As the season wears on and the fish move to deeper water, I change my wacky worm approach. Instead of bulrushes, I concentrate on fast drop-offs.

If the wind isn’t too strong, and the water is fairly clear, the drop-off area can be seen with the naked eye and polarized sunglasses. By drifting a wacky down into the depths of the drop-off,

Lots of fish can be had. If needed, fish the wacky on a weighted hook or a jig to help speed up the drop.

Twitch baits are another early season favorite of mine. Unlike the wacky worm, this is an easy way to cover a great deal of water.

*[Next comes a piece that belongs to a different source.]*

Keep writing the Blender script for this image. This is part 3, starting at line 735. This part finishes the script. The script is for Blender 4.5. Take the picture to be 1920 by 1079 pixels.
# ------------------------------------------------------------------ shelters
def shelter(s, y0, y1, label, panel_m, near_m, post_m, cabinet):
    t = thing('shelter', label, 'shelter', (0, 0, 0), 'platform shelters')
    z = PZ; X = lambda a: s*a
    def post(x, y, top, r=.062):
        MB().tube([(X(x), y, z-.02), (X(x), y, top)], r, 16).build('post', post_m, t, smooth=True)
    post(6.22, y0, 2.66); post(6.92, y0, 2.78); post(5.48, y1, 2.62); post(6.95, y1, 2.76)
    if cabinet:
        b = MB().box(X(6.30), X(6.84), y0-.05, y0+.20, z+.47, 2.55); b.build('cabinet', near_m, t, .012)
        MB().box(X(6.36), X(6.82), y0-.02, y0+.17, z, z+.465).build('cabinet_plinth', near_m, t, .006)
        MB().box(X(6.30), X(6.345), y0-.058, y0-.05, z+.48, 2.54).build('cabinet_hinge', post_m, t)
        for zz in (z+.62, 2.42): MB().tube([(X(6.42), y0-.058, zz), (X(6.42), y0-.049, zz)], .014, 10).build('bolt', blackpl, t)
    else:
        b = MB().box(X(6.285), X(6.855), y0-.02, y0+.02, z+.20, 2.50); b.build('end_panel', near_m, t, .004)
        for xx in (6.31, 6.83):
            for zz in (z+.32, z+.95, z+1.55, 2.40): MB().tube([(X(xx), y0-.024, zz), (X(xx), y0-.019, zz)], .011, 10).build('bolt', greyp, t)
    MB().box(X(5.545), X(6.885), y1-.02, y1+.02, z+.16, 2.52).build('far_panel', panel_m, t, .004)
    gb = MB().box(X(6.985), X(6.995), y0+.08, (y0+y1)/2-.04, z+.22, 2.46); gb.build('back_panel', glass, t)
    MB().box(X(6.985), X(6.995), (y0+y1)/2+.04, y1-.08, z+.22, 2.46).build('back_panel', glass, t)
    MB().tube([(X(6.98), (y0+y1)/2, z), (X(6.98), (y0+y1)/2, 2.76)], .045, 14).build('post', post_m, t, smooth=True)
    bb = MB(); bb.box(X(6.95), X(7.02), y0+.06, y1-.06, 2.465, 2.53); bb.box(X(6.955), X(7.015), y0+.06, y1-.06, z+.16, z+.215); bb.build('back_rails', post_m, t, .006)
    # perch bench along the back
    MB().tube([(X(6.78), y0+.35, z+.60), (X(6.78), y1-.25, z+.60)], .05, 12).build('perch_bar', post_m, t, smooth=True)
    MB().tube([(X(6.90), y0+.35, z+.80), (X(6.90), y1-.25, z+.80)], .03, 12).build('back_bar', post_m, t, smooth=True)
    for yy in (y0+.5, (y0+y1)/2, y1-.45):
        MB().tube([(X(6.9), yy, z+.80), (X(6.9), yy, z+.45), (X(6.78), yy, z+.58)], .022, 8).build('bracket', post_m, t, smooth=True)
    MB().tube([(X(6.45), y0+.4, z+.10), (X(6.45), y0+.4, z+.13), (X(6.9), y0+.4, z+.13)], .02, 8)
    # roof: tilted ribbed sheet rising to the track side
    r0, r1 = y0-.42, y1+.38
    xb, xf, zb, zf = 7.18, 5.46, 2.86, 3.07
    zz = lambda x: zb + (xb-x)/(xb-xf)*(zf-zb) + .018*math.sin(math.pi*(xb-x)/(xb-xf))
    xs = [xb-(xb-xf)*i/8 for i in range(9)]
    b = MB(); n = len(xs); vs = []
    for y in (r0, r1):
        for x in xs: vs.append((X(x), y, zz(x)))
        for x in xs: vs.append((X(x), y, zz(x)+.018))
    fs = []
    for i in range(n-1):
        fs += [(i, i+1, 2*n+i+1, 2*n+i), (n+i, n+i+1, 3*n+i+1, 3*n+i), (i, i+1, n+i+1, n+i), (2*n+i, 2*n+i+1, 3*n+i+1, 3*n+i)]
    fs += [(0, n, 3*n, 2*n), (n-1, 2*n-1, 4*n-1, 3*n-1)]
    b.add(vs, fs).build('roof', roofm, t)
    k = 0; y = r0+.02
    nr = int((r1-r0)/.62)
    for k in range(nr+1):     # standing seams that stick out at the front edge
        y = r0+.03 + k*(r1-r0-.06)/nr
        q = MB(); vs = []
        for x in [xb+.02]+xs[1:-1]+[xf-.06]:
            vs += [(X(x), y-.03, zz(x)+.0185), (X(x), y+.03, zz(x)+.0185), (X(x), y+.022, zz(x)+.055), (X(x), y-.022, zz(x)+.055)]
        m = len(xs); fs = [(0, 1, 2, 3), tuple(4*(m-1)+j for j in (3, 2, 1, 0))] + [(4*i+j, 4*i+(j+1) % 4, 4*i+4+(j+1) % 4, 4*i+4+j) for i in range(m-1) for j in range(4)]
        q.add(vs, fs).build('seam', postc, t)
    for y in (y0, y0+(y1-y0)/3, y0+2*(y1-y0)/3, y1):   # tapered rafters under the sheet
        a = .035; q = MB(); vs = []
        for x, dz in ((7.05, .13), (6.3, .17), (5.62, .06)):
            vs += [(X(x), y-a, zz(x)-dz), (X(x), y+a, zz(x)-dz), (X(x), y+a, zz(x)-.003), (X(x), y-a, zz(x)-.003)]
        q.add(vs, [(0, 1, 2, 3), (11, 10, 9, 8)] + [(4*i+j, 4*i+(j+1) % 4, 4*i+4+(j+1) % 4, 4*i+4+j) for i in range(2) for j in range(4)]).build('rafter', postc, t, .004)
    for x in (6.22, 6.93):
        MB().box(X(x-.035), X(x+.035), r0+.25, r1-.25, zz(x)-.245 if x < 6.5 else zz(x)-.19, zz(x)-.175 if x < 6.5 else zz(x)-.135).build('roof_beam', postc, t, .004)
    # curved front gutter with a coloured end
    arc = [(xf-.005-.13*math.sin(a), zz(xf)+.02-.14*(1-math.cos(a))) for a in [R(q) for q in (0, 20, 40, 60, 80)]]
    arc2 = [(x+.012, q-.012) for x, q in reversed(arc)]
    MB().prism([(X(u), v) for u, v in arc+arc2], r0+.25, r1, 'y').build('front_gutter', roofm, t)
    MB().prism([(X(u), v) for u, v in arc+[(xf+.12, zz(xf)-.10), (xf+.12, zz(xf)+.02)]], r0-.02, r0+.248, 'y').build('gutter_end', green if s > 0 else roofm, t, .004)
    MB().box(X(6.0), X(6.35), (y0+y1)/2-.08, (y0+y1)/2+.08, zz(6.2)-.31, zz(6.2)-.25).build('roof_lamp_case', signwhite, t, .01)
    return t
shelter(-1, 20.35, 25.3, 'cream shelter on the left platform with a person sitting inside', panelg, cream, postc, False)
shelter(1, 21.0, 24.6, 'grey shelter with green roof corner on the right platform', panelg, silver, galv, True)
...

Although I will work the edges of bulrushes with a twitch bait, shallow flats that hold scattered fish are usually a better option. Bass that are roaming these flats in search of an easy meal will readily hit something that acts like an injured minnow.

Long pauses should be part of the twitch bait presentation. A few quick jerks followed by a two or three second break seems to work the best.

Because the bass are usually scattered on these weed flats, spinnerbaits and shallow running crankbaits are other presentations that cover water quickly.

Early season bass fishing has a lot of appeal for anglers. There are multiple options for enticing these fish and many rewards for those that spend the time.